I think back to a balmy April afternoon in 1967, when the Mechanic's concrete still seemed to be wet. George Gilmore, a Loyola High School classmate, outlined a plan whereby we would circumvent Father Joe Hawley's English literature class for a field trip in dramatics.
George explained that if we took a left through one door, w would be prisoners of school desks for the next hour. If we took off fast down the back stairway, to his mother's VW microbus, we would be downtown in 20 minutes, in possession of her matinee seats to "Man of LaMancha."
From that day onward, through the Mechanic's sold-out recent run of "Chicago," I've been returning to Baltimore and Charles, to that playhouse whose rough concrete walls are now a soft sponge of absorbent memory.
My theater tastes have never been too highbrow. I'm reminded of an unintentionally campy version of "The Desert Song" staged there years ago with a vigorous and enthusiastic beef-trust chorus, polyester costumes and a lot of nerve.
In thinking about all those very starry nights and matinees, it is easy to forget about how good a downtown citizen the Mechanic has been. Season after season it has attracted audiences downtown. It suffered a financial reverse in the middle 1970s, but rebounded smartly, and the shows kept coming, better than ever.

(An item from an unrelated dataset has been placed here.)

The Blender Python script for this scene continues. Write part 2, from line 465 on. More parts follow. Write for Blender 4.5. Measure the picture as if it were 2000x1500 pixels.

In many ways, the Mechanic demonstrated to 1967 Baltimore that good things could happen downtown. It so complemented its cultural-entertainment first cousins -- the Lyric, Center Stage and Meyerhoff. And, I pray, one day the Hippodrome too, but one not without the other.
This is not a time to think small and exclusionary. For those of us who like a good aisle seat, think in terms of a Mechanic, plus a Hippodrome, Lyric and wherever else the chorus belts out "The Desert Song."